If only you were beside me


Moshe Yitzhak Tuval was among the first in Bnei Brak to join the ultra-Orthodox Nahal unit. The rare combination of worlds is described from the viewpoint of his little sister, who was left with his memory after her brother fell in the Yom Kippur War.

In memory of Corporal Moshe Yitzhak Tuval
19 Heshvan 5712 (November 7, 1952) – 10 Tishrei 5734 (October 6, 1973)


Moshe Yitzhak Tuval was son to Malka and Eliyahu and older brother to Motti and Tsipora. He attended Talmud Torah in Rehovot and Bnei Brak and continued his studies in a yeshiva for youth in Ramot Remez in Haifa. He was so tall that they had to have a carpenter alter his bed there. 

Moshe was a gifted soccer player. He avidly read the sports page and dreamed of traveling to England to learn soccer professionally. 


Moshe Yitzhak Tuval Z"l


In 1971, he joined the IDF and was initially part of the ultra-Orthodox Nahal unit. That framework was started in the 60s for members of the ultra-Orthodox community who decide to join the army. When he returned from the army, he would put his younger sister Tsipora on his shoulders and sing her “The Queen of the Hermon”. Moshe was a cantor and was known as an excellent shofar blower. On Rosh Hashana in 1973 he returned home in order to blow the shofar for the synagogue. Immediately after the holiday, his brother accompanied him to the bus, on his way back to the base. 

Prior to Yom Kippur, all of the religious solders gathered at the southern Mezah outpost in order to have a minyan for prayer services. On Yom Kippur, the day the war started, the Mezah outpost had 42 soldiers. A few hours after the attack began, an Egyptian grenade penetrated into his position and Moshe Yitzhak threw himself on it. The commander, Shlomo Ardinest, described this act of bravery: “Since the position did not fall, the outcome was that he apparently saved everyone in the outpost. If he had not done what he did, no one in the outpost would have had a chance of surviving.”

Six hours later, with the fighting continuing at full intensity, Moshe Yitzhak died of his wounds. Several hours earlier, he had led the Musaf prayer service, his last prayer service before returning his soul to God on Yom Kippur. 
His body was left behind, in the hands of the enemy. Only six years later, in 1979, with the start of peace negotiations between Israel and Egypt, were the bodies of the five casualties from the Mezah outpost returned and Tuval was buried in Kiryat Shaul. His parents were awarded the Chief of Staff citation on his behalf by Chief of the General Staff

Mordecai (Motta) Gur. The citation read as follows: 

“…From this position, Corporal Yitzhak Tuval z”l and three other soldiers fought at close range with light weapons and grenades against Egyptian commandos who outnumbered them many fold. During the fighting, one of the soldiers shouted that a grenade had been thrown at the position. Three of the solders jumped out and were unhurt. Corporal Yitzhak Tuval z”l, who was busy firing at the enemy, bent down toward the grenade. At that moment, it exploded and Corporal Yitzhak Tuval z”l was fatally wounded. In his actions, Corporal Yitzhak Tuval z”l showed bravery, altruism and comradery.”

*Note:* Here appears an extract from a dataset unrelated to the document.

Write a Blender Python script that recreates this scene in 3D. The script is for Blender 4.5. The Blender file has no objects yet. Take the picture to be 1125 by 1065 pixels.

Comments by the artists – Plonter Studio

We started work on the project with a feeling of great responsibility, which was combined with a bit of concern as well. As young and secular artists, we were worried that we would not be able to get into Moshe’s world, one that is complex and so different from our own. How do we convey the delicate relations within a world that we aren’t familiar with without missing his real story and its uniqueness? 

In the clip, we connected between the two worlds – the material and the spiritual, the holy and the secular, the world on earth and the world in heaven. We felt that this is the best way to present all aspects of Moshe. In this way, we can show the complexity in his life: on the one hand, he was an ultra-Orthodox resident of Bnei Brak who studied in a yeshiva; on the other hand, he was a soccer lover who played with kids in the neighborhood and listened to the Beatles. On Rosh Hashana he blew the shofar in the synagogue in Bnei Brak and on Yom Kippur he fought the Egyptians. 

In order to present Moshe’s world, we decided to use the white and warm colors that represent the spirit, the holiday and holiness. On the other hand, we used free and flowing contour lines that represent the material world and life. Moshe’s colors—his green uniform and his red beret—were unusual and very noticeable in his landscape, in the same way that he stood out. The clip gradually shifts from a rich and detailed world in the streets of Bnei Brak to an abstract, clean and minimalist world above the clouds. 

We chose to tell the story through the eyes of Tsipora, his younger sister, who shared the memories of her big brother simply, accurately and with great emotion – little memories which reflect Moshe’s personality and the strong bond she had with him. The work on the project was very moving from our perspective and we are pleased and proud that we were given the opportunity to tell the story of Moshe Yitzhak Tuval.